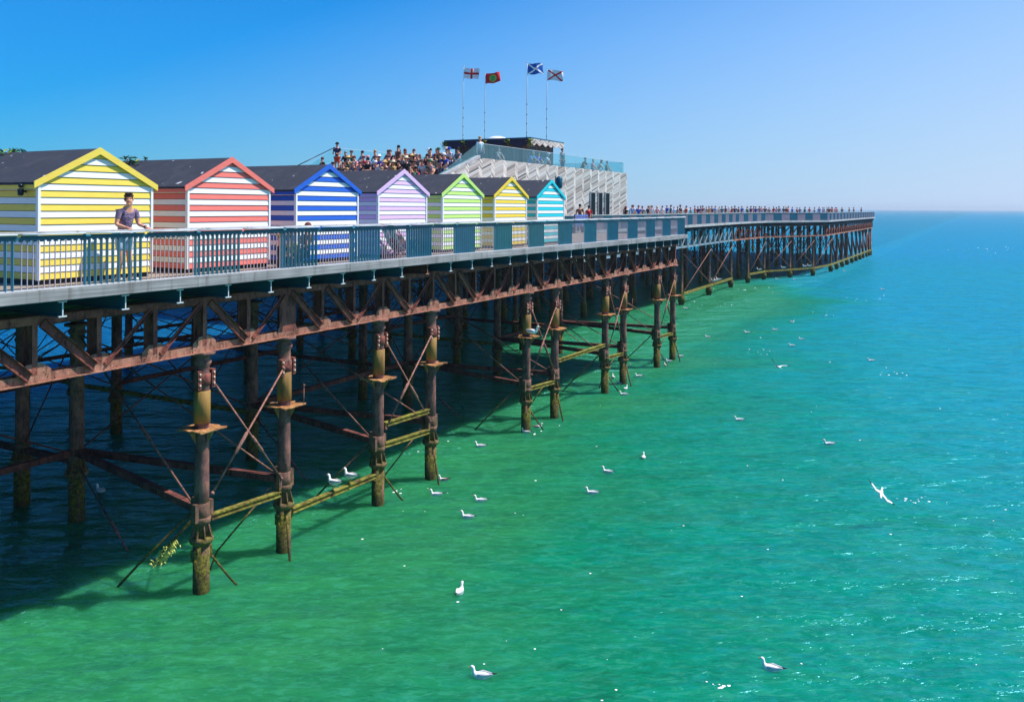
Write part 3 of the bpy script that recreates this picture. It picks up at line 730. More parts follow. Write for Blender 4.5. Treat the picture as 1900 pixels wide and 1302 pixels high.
for j, d in enumerate(INN_D):
    for k, s in enumerate(INN_S):
        if j == 4: s += 1.0
        rods = []; struts = []; moss = []
        if k+1 < len(INN_S) and j not in (1,):
            g = INN_S[k+1]-INN_S[k]
            rods += [((.2,0,5.3),(g-.2,0,2.0)), ((g-.2,0.1,5.3),(.2,0.1,2.0))]
            if (j+k) % 2 == 0: struts += [((.2,0,2.0),(g-.2,0,2.0))]
        if j+1 < len(INN_D):
            g = INN_D[j+1]-d; e = 1.0 if j == 3 else (-1.0 if j == 4 else 0)
            rods += [((0,.2,5.3),(e,g-.2,2.0))] if (j+k) % 3 else [((0,.2,5.3),(e,g-.2,2.0)), ((e,g-.2,5.3),(0,.2,2.0))]
            (moss if (k % 2 == 0) else struts).append(((0,.2,1.7),(e,g-.2,1.7)))
        column(0, s, d, 'shaded column under the deck, %s in the %s line behind the outer columns' % (ORD[k], ORD[j]),
               'inner columns under the deck', False, rods, struts, moss, zt=5.72, seed=j*7+k, r=.2, jointz=1.4)
# far columns, measured along the outside of the pier head
FPX_ = [1265, 1316, 1356.6, 1388, 1418, 1466, 1509, 1542, 1553, 1563, 1572, 1581, 1589, 1596, 1602, 1608, 1613, 1618]
fs_ = []
for px in FPX_:
    best = None
    for q in range(590, 1936):
        s = q/10; d = far_d(s)+.7; p = L(s, d); xx = HX + FPX*p.x/p.y
        if best is None or abs(xx-px) < best[0]: best = (abs(xx-px), s, d)
    fs_.append((best[1], best[2]))
FZ = CAMZ - 3.75
for i, (s, d) in enumerate(fs_):
    rods = []; moss = []
    if i+1 < len(fs_):
        v = Vector((fs_[i+1][0]-s, fs_[i+1][1]-d, 0))
        if i in (0,1,3,4,5): rods += [((0,-.2,FZ-.6), (v.x, v.y-.2, 1.3))]
        if i < 7 and i != 2: rods += [((v.x, v.y-.25, FZ-.5), (0,-.25,1.3))]
        if i != 2: moss += [((0,-.15,1.05),(v.x,v.y-.15,1.05))]
    c = thing('iron_column', 'thin dark column of the far pier head, %s past the near deck corner' % ORD[i], 'column', L(s, d, 0), PZ, 'far outer columns')
    ang = 0.0 if i < 10 else .5
    MB().lathe([(.26,-1.2),(.26,.25),(.34,.3),(.34,.75),(.17,.9),(.15,FZ-.1),(.3,FZ-.05),(.3,FZ)] if i < 14 else [(.24,-1.2),(.24,1.2),(.15,1.3),(.15,FZ)], 12).build('shaft', M_COLUMN, c)
    for p, q in rods: MB().tube([p, q], .035, 6).build('tie_rod', M_ROD, c)
    for p, q in moss:
        m_ = MB(); m_.beam(Vector(p), Vector(q), .22, .16); m_.build('mossy_beam', M_MOSS, c)
    if i >= 8:
        MB().tube([(0,.9,FZ),(0,-.1,.2)], .14, 8).build('raking_leg', M_RUSTD, c)
k = 0
for row, off in enumerate((5.0, 10.0, 16.0, 24.0)):
    for i in range(22):
        s = S1 + 3 + i*6.1 + row*1.3; d = far_d(min(s, 193)) + off
        c = thing('iron_column', 'dark column far under the pier head, %s of the %s inner line' % (ORD[i], ORD[row]), 'column', L(s, d, 0), PZ, 'far inner columns')
        MB().lathe([(.28,-1.2),(.28,1.2),(.17,1.4),(.17,DECK-.6)], 10).build('shaft', M_COLUMN, c)
        m_ = MB(); m_.tube([(0,0,4.9),(6.0,0,1.5)], .05, 5); m_.build('tie_rod', M_RUSTD, c)
        m_ = MB(); m_.tube([(6.0,0,4.9),(0,0,1.5)], .05, 5); m_.build('tie_rod', M_RUSTD, c)
        m_ = MB(); m_.tube([(0,0,3.2),(6.0,0,3.2)], .07, 5); m_.build('strut', M_RUSTD, c)
# far girders: pale lattice first, then rusty arched plates
def far_girder(label, sa, sb, n, zt, zb, pt, mats, off=.35):
    da, db = far_d(sa)+off, far_d(sb)+off; A = L(sa, da); B = L(sb, db); ln = (B-A).length
    g = girder(label, 0, [.35 + (ln-.7)*i/n for i in range(n+1)], 0, zt, zb, pt, mats, 'girders of the pier head', False)
    g.location = A; g.rotation_euler = (0,0, math.atan2(B.y-A.y, B.x-A.x)); return g
TZ = DECK-.26
far_girder('pale steel lattice girder below the railing just past the near deck corner', 62, 108, 22, TZ-.2, FZ, '/'*22, (M_TEALD, M_GALVD, M_GALVD))
far_girder('rusty arched girder between the pale lattice and the pier head', 108, 121, 6, TZ-.2, FZ, 'A'*6, (M_RUSTD, M_RUSTD, M_RUST))
far_girder('short rusty arched girder where the pier head widens', 121, 134, 7, TZ-.3, FZ, 'A'*7, (M_RUSTD, M_RUSTD, M_RUST))
far_girder('rusty arched girder along the outermost end of the pier head', 134, 193.5, 24, TZ-.3, FZ, 'A'*24, (M_RUSTD, M_RUSTD, M_RUST))

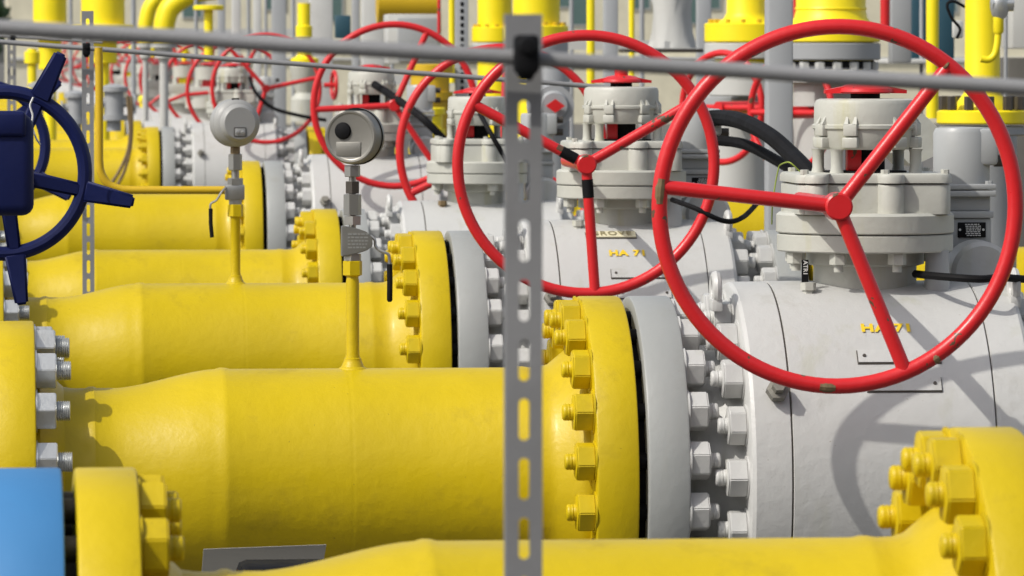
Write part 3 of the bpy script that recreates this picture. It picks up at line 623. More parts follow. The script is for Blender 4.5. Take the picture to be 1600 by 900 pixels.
------------------------------------------------
__GOAL__.
Copy the records exactly as they appear, excluding images.

__WRITTEN RESPONSE__.
Write part 3 of the bpy script that recreates this picture. It picks up at line 730. More parts follow. Write for Blender 4.5. Treat the picture as 1900 pixels wide and 1302 pixels high.
for j, d in enumerate(INN_D):
    for k, s in enumerate(INN_S):
        if j == 4: s += 1.0
        rods = []; struts = []; moss = []
        if k+1 < len(INN_S) and j not in (1,):
            g = INN_S[k+1]-INN_S[k]
            rods += [((.2,0,5.3),(g-.2,0,2.0)), ((g-.2,0.1,5.3),(.2,0.1,2.0))]
            if (j+k) % 2 == 0: struts += [((.2,0,2.0),(g-.2,0,2.0))]
        if j+1 < len(INN_D):
            g = INN_D[j+1]-d; e = 1.0 if j == 3 else (-1.0 if j == 4 else 0)
            rods += [((0,.2,5.3),(e,g-.2,2.0))] if (j+k) % 3 else [((0,.2,5.3),(e,g-.2,2.0)), ((e,g-.2,5.3),(0,.2,2.0))]
            (moss if (k % 2 == 0) else struts).append(((0,.2,1.7),(e,g-.2,1.7)))
        column(0, s, d, 'shaded column under the deck, %s in the %s line behind the outer columns' % (ORD[k], ORD[j]),
               'inner columns under the deck', False, rods, struts, moss, zt=5.72, seed=j*7+k, r=.2, jointz=1.4)
# far columns, measured along the outside of the pier head
FPX_ = [1265, 1316, 1356.6, 1388, 1418, 1466, 1509, 1542, 1553, 1563, 1572, 1581, 1589, 1596, 1602, 1608, 1613, 1618]
fs_ = []
for px in FPX_:
    best = None
    for q in range(590, 1936):
        s = q/10; d = far_d(s)+.7; p = L(s, d); xx = HX + FPX*p.x/p.y
        if best is None or abs(xx-px) < best[0]: best = (abs(xx-px), s, d)
    fs_.append((best[1], best[2]))
FZ = CAMZ - 3.75
for i, (s, d) in enumerate(fs_):
    rods = []; moss = []
    if i+1 < len(fs_):
        v = Vector((fs_[i+1][0]-s, fs_[i+1][1]-d, 0))
        if i in (0,1,3,4,5): rods += [((0,-.2,FZ-.6), (v.x, v.y-.2, 1.3))]
        if i < 7 and i != 2: rods += [((v.x, v.y-.25, FZ-.5), (0,-.25,1.3))]
        if i != 2: moss += [((0,-.15,1.05),(v.x,v.y-.15,1.05))]
    c = thing('iron_column', 'thin dark column of the far pier head, %s past the near deck corner' % ORD[i], 'column', L(s, d, 0), PZ, 'far outer columns')
    ang = 0.0 if i < 10 else .5
    MB().lathe([(.26,-1.2),(.26,.25),(.34,.3),(.34,.75),(.17,.9),(.15,FZ-.1),(.3,FZ-.05),(.3,FZ)] if i < 14 else [(.24,-1.2),(.24,1.2),(.15,1.3),(.15,FZ)], 12).build('shaft', M_COLUMN, c)
    for p, q in rods: MB().tube([p, q], .035, 6).build('tie_rod', M_ROD, c)
    for p, q in moss:
        m_ = MB(); m_.beam(Vector(p), Vector(q), .22, .16); m_.build('mossy_beam', M_MOSS, c)
    if i >= 8:
        MB().tube([(0,.9,FZ),(0,-.1,.2)], .14, 8).build('raking_leg', M_RUSTD, c)
k = 0
for row, off in enumerate((5.0, 10.0, 16.0, 24.0)):
    for i in range(22):
        s = S1 + 3 + i*6.1 + row*1.3; d = far_d(min(s, 193)) + off
        c = thing('iron_column', 'dark column far under the pier head, %s of the %s inner line' % (ORD[i], ORD[row]), 'column', L(s, d, 0), PZ, 'far inner columns')
        MB().lathe([(.28,-1.2),(.28,1.2),(.17,1.4),(.17,DECK-.6)], 10).build('shaft', M_COLUMN, c)
        m_ = MB(); m_.tube([(0,0,4.9),(6.0,0,1.5)], .05, 5); m_.build('tie_rod', M_RUSTD, c)
        m_ = MB(); m_.tube([(6.0,0,4.9),(0,0,1.5)], .05, 5); m_.build('tie_rod', M_RUSTD, c)
        m_ = MB(); m_.tube([(0,0,3.2),(6.0,0,3.2)], .07, 5); m_.build('strut', M_RUSTD, c)
# far girders: pale lattice first, then rusty arched plates
def far_girder(label, sa, sb, n, zt, zb, pt, mats, off=.35):
    da, db = far_d(sa)+off, far_d(sb)+off; A = L(sa, da); B = L(sb, db); ln = (B-A).length
    g = girder(label, 0, [.35 + (ln-.7)*i/n for i in range(n+1)], 0, zt, zb, pt, mats, 'girders of the pier head', False)
    g.location = A; g.rotation_euler = (0,0, math.atan2(B.y-A.y, B.x-A.x)); return g
TZ = DECK-.26
far_girder('pale steel lattice girder below the railing just past the near deck corner', 62, 108, 22, TZ-.2, FZ, '/'*22, (M_TEALD, M_GALVD, M_GALVD))
far_girder('rusty arched girder between the pale lattice and the pier head', 108, 121, 6, TZ-.2, FZ, 'A'*6, (M_RUSTD, M_RUSTD, M_RUST))
far_girder('short rusty arched girder where the pier head widens', 121, 134, 7, TZ-.3, FZ, 'A'*7, (M_RUSTD, M_RUSTD, M_RUST))
far_girder('rusty arched girder along the outermost end of the pier head', 134, 193.5, 24, TZ-.3, FZ, 'A'*24, (M_RUSTD, M_RUSTD, M_RUST))

Write part 3 of the bpy script that recreates this picture. It picks up at line 623. More parts follow. The script is for Blender 4.5. Take the picture to be 1600 by 900 pixels.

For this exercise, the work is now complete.